Dataset rows
-=-=-=-=-

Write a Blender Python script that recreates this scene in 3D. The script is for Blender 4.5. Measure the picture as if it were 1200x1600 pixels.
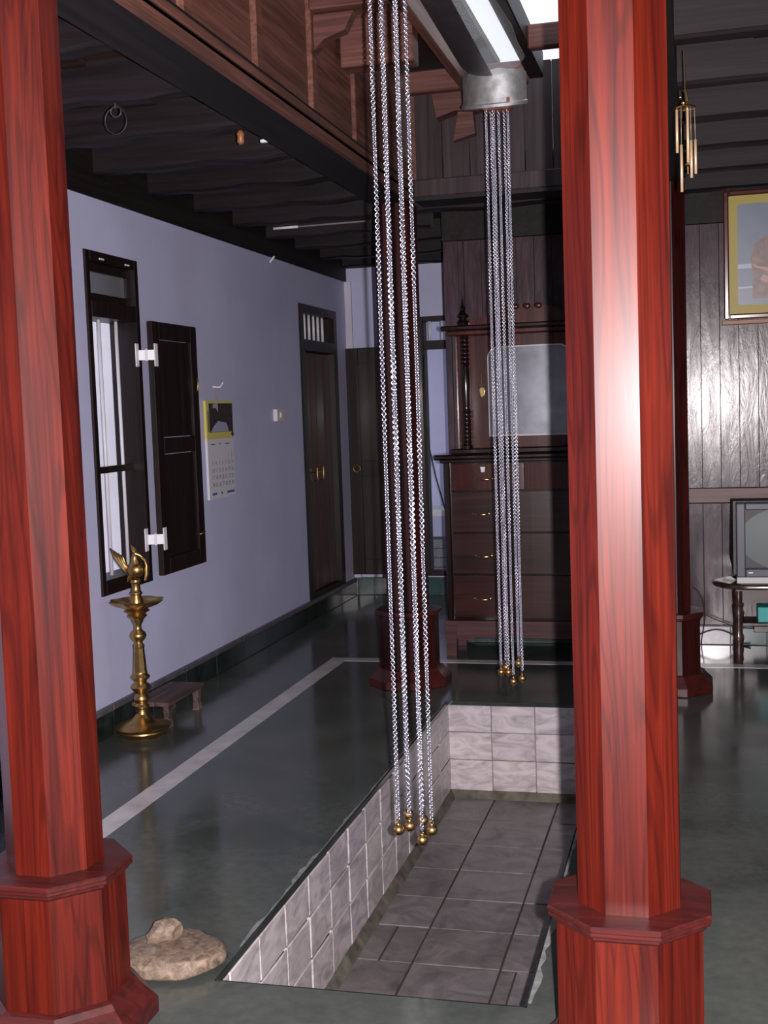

-=-=-=-=-

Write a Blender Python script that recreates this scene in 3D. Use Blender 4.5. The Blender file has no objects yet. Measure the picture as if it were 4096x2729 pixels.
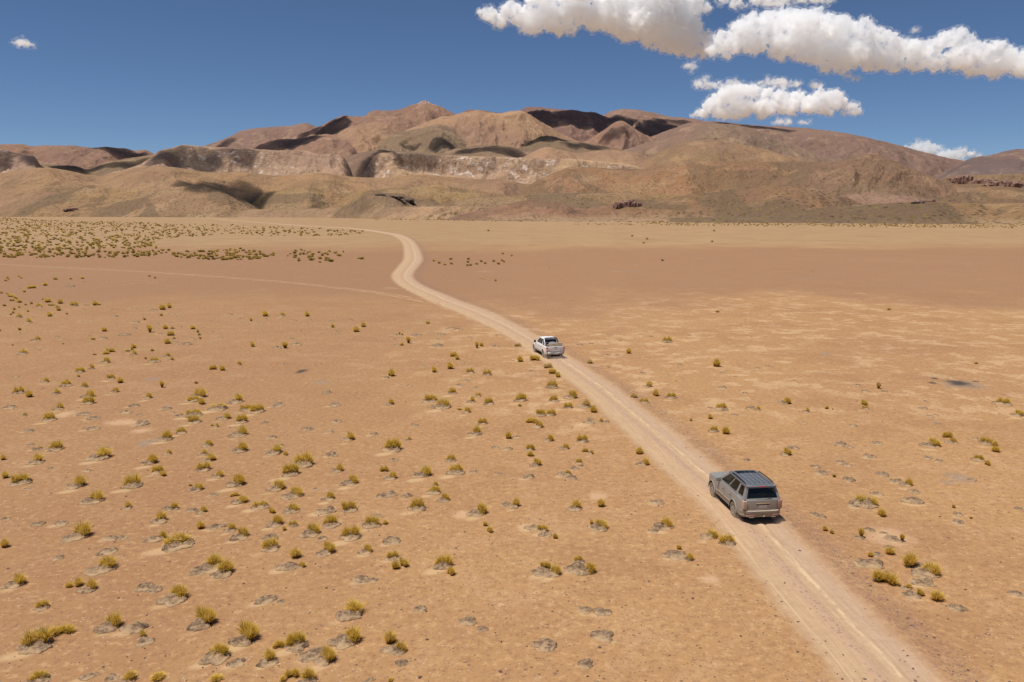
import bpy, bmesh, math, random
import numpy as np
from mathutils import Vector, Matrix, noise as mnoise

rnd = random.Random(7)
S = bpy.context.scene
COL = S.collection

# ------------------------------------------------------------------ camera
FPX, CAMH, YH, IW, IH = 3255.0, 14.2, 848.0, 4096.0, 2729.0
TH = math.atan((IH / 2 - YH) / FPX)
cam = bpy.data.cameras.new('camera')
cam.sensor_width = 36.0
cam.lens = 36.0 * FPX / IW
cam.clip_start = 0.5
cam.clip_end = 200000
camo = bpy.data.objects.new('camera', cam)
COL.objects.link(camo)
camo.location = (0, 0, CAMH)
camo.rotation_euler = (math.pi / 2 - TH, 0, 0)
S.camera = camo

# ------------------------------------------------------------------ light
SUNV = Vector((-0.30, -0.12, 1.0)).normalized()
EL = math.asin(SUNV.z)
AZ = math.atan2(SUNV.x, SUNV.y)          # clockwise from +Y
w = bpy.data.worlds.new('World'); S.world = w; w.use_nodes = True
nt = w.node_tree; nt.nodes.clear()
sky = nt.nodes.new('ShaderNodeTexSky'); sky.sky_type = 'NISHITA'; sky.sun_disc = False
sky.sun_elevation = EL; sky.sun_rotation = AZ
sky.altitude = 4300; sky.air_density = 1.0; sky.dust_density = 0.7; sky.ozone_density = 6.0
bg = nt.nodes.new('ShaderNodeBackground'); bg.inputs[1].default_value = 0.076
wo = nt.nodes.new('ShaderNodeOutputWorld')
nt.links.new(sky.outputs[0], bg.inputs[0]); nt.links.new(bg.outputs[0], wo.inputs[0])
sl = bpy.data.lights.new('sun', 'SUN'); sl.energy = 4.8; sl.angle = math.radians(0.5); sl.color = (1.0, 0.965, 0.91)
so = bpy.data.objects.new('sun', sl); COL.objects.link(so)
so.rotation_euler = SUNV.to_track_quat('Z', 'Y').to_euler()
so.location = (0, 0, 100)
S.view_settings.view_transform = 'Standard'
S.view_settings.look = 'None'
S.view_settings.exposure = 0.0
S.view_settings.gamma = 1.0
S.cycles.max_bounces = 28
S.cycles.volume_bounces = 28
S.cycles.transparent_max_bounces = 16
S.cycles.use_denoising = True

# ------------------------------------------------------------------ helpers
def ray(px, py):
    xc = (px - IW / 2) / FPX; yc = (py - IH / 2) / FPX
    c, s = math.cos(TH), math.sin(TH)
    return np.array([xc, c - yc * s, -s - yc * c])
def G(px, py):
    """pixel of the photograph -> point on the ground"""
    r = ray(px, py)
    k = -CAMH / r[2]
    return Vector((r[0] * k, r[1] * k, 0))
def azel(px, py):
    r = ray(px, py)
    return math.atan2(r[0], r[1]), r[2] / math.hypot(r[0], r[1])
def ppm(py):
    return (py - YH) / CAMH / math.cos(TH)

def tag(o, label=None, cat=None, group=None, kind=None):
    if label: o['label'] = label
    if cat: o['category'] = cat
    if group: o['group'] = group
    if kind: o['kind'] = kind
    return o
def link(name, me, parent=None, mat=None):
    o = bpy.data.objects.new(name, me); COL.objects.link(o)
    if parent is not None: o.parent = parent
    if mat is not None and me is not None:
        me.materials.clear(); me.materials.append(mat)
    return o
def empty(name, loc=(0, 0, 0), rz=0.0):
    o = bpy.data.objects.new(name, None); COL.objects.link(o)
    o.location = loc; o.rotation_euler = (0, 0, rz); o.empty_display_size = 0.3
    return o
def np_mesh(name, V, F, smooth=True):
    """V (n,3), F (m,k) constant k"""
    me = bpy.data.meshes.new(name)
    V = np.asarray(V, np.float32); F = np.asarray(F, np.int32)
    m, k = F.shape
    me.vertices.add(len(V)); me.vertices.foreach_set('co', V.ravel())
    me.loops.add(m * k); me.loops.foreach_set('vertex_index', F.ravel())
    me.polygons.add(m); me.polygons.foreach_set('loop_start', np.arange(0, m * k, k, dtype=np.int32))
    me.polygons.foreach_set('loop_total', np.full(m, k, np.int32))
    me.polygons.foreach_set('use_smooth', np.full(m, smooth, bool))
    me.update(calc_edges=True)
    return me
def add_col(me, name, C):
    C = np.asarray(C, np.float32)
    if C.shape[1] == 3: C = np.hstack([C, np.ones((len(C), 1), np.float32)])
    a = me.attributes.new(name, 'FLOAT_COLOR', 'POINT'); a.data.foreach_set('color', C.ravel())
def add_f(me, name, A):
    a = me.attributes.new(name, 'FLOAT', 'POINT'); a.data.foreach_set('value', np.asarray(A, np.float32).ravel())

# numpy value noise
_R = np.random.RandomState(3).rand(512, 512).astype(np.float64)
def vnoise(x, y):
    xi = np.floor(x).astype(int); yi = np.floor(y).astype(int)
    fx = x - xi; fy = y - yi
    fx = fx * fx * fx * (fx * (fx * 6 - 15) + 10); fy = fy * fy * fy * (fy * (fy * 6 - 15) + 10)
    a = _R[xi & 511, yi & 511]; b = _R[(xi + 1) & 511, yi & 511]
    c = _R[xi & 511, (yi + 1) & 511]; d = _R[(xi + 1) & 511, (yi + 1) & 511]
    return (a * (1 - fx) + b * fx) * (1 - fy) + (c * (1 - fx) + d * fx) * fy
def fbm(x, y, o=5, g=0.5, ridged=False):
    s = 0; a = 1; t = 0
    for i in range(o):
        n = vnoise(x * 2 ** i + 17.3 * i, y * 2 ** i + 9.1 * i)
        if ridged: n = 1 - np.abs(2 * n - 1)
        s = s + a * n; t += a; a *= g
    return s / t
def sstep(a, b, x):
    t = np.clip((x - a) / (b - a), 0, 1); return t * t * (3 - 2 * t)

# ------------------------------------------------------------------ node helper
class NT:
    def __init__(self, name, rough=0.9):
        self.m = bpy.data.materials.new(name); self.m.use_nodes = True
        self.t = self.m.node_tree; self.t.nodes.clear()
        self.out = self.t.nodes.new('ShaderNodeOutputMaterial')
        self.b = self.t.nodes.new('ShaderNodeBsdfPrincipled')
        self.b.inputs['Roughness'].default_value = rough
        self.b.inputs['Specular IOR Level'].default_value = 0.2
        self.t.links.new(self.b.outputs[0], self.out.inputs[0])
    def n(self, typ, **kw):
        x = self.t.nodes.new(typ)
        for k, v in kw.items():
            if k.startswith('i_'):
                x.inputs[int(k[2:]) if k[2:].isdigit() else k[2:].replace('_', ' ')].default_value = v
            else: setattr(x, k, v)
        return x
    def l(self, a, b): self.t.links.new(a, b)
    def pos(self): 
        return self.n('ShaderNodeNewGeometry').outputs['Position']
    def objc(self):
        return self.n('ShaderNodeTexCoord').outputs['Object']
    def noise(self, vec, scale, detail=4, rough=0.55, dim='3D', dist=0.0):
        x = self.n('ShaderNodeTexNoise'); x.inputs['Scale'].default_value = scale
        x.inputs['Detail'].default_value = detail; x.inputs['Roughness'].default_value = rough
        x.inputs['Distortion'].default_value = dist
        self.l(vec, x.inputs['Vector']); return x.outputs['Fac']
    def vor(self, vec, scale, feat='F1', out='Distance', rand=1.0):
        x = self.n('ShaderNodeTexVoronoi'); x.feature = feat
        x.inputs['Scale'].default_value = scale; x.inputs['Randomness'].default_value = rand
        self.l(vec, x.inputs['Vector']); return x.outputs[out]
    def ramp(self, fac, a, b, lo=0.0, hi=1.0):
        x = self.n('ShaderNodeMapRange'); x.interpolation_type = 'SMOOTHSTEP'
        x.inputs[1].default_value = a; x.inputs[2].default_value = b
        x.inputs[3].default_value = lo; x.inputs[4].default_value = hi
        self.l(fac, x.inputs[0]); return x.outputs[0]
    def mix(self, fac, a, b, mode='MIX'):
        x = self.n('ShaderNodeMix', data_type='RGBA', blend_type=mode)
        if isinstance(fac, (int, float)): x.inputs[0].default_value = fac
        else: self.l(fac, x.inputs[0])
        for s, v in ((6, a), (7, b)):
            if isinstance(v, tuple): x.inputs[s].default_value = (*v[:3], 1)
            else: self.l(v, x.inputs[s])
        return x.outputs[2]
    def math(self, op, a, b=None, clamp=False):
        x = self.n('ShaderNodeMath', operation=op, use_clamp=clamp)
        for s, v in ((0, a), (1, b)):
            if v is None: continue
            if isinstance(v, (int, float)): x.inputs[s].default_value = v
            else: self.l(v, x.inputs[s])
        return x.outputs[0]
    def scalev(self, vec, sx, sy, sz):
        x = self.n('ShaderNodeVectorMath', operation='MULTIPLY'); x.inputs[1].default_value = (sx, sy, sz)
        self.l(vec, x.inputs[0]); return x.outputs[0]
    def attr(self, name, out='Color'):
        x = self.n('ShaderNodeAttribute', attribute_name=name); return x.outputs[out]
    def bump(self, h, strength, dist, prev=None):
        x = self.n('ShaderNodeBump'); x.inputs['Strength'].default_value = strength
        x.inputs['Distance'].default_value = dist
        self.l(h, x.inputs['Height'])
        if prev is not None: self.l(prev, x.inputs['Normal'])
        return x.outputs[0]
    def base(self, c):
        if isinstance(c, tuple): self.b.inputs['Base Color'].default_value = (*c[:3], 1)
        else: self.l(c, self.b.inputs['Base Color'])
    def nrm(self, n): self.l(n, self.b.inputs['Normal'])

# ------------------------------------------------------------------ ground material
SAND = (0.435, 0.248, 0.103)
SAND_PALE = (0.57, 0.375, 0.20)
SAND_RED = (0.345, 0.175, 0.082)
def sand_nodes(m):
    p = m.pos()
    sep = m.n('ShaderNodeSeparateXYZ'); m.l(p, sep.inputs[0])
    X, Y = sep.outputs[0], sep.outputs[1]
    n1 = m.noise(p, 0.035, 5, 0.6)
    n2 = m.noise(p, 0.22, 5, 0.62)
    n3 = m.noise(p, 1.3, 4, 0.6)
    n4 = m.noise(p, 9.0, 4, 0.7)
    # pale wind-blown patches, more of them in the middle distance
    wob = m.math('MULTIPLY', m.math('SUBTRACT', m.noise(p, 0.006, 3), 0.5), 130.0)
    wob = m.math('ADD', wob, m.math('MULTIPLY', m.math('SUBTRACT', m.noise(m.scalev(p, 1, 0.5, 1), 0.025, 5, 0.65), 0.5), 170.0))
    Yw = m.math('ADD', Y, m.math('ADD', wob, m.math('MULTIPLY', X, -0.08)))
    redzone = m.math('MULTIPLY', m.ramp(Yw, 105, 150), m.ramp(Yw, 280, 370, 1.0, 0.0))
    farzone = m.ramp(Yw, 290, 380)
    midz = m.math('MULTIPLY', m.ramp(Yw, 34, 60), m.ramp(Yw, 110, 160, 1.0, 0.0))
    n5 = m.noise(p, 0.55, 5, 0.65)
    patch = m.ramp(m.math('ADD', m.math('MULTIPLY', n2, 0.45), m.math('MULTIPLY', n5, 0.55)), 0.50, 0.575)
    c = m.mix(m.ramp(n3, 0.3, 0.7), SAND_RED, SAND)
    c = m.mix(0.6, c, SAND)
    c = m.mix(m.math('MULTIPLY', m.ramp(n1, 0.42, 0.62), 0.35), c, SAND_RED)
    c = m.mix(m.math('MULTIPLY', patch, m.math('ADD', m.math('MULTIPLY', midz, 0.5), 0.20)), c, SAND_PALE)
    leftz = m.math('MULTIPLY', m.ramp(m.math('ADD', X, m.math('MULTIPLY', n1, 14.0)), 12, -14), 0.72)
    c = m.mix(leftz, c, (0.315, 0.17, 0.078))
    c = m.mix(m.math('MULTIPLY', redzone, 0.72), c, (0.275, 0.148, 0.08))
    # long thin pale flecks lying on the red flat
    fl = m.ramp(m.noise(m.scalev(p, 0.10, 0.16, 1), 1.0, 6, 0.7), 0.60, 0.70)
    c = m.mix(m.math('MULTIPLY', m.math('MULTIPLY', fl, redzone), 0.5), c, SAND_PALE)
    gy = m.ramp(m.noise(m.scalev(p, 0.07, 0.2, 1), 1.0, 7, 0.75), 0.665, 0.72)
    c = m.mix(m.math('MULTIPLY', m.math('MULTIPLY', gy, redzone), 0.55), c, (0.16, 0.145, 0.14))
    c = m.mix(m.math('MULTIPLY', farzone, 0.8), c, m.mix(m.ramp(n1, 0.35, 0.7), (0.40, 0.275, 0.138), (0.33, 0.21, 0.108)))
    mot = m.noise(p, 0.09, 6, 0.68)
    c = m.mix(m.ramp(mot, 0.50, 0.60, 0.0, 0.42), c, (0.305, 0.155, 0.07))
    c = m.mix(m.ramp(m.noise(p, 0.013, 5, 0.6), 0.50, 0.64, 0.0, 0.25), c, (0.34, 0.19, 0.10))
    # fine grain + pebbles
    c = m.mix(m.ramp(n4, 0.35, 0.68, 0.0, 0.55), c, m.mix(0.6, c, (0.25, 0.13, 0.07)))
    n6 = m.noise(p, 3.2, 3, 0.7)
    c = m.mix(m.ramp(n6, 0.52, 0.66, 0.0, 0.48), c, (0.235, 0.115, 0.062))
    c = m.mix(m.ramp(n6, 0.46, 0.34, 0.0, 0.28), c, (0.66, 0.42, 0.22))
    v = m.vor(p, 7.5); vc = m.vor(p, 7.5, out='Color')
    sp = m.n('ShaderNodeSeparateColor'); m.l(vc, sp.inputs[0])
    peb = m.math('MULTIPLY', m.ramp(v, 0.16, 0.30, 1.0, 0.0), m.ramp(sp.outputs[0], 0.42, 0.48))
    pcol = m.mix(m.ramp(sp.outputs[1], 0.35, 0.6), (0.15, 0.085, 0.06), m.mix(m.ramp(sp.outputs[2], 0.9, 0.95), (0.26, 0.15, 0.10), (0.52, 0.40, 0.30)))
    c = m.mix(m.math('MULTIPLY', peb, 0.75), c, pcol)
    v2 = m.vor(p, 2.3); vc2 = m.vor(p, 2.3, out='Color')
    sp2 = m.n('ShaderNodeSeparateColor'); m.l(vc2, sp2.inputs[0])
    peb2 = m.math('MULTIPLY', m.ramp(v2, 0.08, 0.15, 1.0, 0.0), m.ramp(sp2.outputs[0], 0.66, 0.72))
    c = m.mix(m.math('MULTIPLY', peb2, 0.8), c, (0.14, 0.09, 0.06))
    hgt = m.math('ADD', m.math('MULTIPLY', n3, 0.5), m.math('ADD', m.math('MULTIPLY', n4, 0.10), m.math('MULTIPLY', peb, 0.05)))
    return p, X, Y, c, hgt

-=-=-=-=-

Your goal
Copy only the lines above from the one containing "were 4096x2729 pixels." through the one containing "COL = S.collection", both included. Leave out the pictures.

Correct response
Write a Blender Python script that recreates this scene in 3D. Use Blender 4.5. The Blender file has no objects yet. Measure the picture as if it were 4096x2729 pixels.
import bpy, bmesh, math, random
import numpy as np
from mathutils import Vector, Matrix, noise as mnoise

rnd = random.Random(7)
S = bpy.context.scene
COL = S.collection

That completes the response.